**Stated task:** Every record should be written out exactly, please.

:: Records provided ::

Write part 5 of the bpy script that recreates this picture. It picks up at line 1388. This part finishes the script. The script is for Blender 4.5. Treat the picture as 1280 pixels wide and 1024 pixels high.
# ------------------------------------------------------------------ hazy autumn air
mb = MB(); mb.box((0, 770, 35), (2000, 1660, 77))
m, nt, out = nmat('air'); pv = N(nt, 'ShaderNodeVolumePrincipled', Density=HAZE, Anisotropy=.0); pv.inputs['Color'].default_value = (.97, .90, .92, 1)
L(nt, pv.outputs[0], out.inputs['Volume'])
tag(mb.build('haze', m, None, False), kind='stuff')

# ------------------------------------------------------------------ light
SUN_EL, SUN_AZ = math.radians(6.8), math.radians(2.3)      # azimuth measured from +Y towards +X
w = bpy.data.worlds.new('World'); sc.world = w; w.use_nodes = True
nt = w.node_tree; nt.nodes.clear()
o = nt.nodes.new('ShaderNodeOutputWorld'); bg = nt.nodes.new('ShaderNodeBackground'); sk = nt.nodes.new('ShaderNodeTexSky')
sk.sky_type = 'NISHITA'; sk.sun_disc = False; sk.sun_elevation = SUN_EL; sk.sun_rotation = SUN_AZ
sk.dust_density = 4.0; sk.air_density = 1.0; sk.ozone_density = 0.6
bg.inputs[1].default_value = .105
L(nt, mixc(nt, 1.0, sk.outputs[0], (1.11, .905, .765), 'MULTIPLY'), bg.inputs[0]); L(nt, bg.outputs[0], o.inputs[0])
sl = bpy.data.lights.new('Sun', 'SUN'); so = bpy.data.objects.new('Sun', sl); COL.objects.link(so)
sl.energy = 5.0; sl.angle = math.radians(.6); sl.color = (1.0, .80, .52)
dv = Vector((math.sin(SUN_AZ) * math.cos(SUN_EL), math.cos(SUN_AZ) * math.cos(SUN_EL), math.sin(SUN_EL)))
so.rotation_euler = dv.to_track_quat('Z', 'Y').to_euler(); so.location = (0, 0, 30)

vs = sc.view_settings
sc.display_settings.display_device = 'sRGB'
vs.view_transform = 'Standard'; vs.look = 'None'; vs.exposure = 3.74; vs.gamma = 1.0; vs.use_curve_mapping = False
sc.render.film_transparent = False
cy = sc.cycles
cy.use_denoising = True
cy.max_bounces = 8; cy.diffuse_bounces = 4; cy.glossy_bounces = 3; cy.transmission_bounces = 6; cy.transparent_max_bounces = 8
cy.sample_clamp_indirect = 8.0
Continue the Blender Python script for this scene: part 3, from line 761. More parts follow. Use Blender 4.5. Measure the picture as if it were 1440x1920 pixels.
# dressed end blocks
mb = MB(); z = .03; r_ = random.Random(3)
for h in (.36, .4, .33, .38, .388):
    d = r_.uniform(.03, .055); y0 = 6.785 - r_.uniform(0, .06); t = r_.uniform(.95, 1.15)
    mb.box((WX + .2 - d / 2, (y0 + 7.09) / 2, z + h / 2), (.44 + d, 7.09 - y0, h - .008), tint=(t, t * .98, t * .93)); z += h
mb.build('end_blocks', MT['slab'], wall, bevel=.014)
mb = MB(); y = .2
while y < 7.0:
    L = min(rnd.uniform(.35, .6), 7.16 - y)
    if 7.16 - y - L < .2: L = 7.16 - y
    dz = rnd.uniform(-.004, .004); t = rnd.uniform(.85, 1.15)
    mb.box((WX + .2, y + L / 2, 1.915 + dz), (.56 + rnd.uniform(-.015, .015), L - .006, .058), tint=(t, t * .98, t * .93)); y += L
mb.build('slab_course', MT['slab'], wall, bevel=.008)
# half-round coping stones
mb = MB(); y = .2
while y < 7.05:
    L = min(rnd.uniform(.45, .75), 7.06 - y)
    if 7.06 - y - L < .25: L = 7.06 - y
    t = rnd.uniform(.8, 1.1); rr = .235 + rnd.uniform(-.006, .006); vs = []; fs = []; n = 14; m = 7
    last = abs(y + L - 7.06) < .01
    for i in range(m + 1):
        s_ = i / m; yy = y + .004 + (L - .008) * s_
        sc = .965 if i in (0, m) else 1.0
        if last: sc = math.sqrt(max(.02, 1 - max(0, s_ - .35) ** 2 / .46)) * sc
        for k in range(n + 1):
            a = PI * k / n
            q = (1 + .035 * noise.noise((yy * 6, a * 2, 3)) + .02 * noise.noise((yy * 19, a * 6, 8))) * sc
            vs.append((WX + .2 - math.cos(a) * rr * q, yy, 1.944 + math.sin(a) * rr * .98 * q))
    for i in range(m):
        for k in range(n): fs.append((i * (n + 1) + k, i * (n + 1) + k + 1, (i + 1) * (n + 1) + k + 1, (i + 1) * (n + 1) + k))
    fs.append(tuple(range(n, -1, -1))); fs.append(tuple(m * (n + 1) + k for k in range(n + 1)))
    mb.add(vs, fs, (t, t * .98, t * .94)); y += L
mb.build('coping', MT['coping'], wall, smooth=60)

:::

**Finished task:**
Write part 5 of the bpy script that recreates this picture. It picks up at line 1388. This part finishes the script. The script is for Blender 4.5. Treat the picture as 1280 pixels wide and 1024 pixels high.
# ------------------------------------------------------------------ hazy autumn air
mb = MB(); mb.box((0, 770, 35), (2000, 1660, 77))
m, nt, out = nmat('air'); pv = N(nt, 'ShaderNodeVolumePrincipled', Density=HAZE, Anisotropy=.0); pv.inputs['Color'].default_value = (.97, .90, .92, 1)
L(nt, pv.outputs[0], out.inputs['Volume'])
tag(mb.build('haze', m, None, False), kind='stuff')

# ------------------------------------------------------------------ light
SUN_EL, SUN_AZ = math.radians(6.8), math.radians(2.3)      # azimuth measured from +Y towards +X
w = bpy.data.worlds.new('World'); sc.world = w; w.use_nodes = True
nt = w.node_tree; nt.nodes.clear()
o = nt.nodes.new('ShaderNodeOutputWorld'); bg = nt.nodes.new('ShaderNodeBackground'); sk = nt.nodes.new('ShaderNodeTexSky')
sk.sky_type = 'NISHITA'; sk.sun_disc = False; sk.sun_elevation = SUN_EL; sk.sun_rotation = SUN_AZ
sk.dust_density = 4.0; sk.air_density = 1.0; sk.ozone_density = 0.6
bg.inputs[1].default_value = .105
L(nt, mixc(nt, 1.0, sk.outputs[0], (1.11, .905, .765), 'MULTIPLY'), bg.inputs[0]); L(nt, bg.outputs[0], o.inputs[0])
sl = bpy.data.lights.new('Sun', 'SUN'); so = bpy.data.objects.new('Sun', sl); COL.objects.link(so)
sl.energy = 5.0; sl.angle = math.radians(.6); sl.color = (1.0, .80, .52)
dv = Vector((math.sin(SUN_AZ) * math.cos(SUN_EL), math.cos(SUN_AZ) * math.cos(SUN_EL), math.sin(SUN_EL)))
so.rotation_euler = dv.to_track_quat('Z', 'Y').to_euler(); so.location = (0, 0, 30)

vs = sc.view_settings
sc.display_settings.display_device = 'sRGB'
vs.view_transform = 'Standard'; vs.look = 'None'; vs.exposure = 3.74; vs.gamma = 1.0; vs.use_curve_mapping = False
sc.render.film_transparent = False
cy = sc.cycles
cy.use_denoising = True
cy.max_bounces = 8; cy.diffuse_bounces = 4; cy.glossy_bounces = 3; cy.transmission_bounces = 6; cy.transparent_max_bounces = 8
cy.sample_clamp_indirect = 8.0
Continue the Blender Python script for this scene: part 3, from line 761. More parts follow. Use Blender 4.5. Measure the picture as if it were 1440x1920 pixels.
# dressed end blocks
mb = MB(); z = .03; r_ = random.Random(3)
for h in (.36, .4, .33, .38, .388):
    d = r_.uniform(.03, .055); y0 = 6.785 - r_.uniform(0, .06); t = r_.uniform(.95, 1.15)
    mb.box((WX + .2 - d / 2, (y0 + 7.09) / 2, z + h / 2), (.44 + d, 7.09 - y0, h - .008), tint=(t, t * .98, t * .93)); z += h
mb.build('end_blocks', MT['slab'], wall, bevel=.014)
mb = MB(); y = .2
while y < 7.0:
    L = min(rnd.uniform(.35, .6), 7.16 - y)
    if 7.16 - y - L < .2: L = 7.16 - y
    dz = rnd.uniform(-.004, .004); t = rnd.uniform(.85, 1.15)
    mb.box((WX + .2, y + L / 2, 1.915 + dz), (.56 + rnd.uniform(-.015, .015), L - .006, .058), tint=(t, t * .98, t * .93)); y += L
mb.build('slab_course', MT['slab'], wall, bevel=.008)
# half-round coping stones
mb = MB(); y = .2
while y < 7.05:
    L = min(rnd.uniform(.45, .75), 7.06 - y)
    if 7.06 - y - L < .25: L = 7.06 - y
    t = rnd.uniform(.8, 1.1); rr = .235 + rnd.uniform(-.006, .006); vs = []; fs = []; n = 14; m = 7
    last = abs(y + L - 7.06) < .01
    for i in range(m + 1):
        s_ = i / m; yy = y + .004 + (L - .008) * s_
        sc = .965 if i in (0, m) else 1.0
        if last: sc = math.sqrt(max(.02, 1 - max(0, s_ - .35) ** 2 / .46)) * sc
        for k in range(n + 1):
            a = PI * k / n
            q = (1 + .035 * noise.noise((yy * 6, a * 2, 3)) + .02 * noise.noise((yy * 19, a * 6, 8))) * sc
            vs.append((WX + .2 - math.cos(a) * rr * q, yy, 1.944 + math.sin(a) * rr * .98 * q))
    for i in range(m):
        for k in range(n): fs.append((i * (n + 1) + k, i * (n + 1) + k + 1, (i + 1) * (n + 1) + k + 1, (i + 1) * (n + 1) + k))
    fs.append(tuple(range(n, -1, -1))); fs.append(tuple(m * (n + 1) + k for k in range(n + 1)))
    mb.add(vs, fs, (t, t * .98, t * .94)); y += L
mb.build('coping', MT['coping'], wall, smooth=60)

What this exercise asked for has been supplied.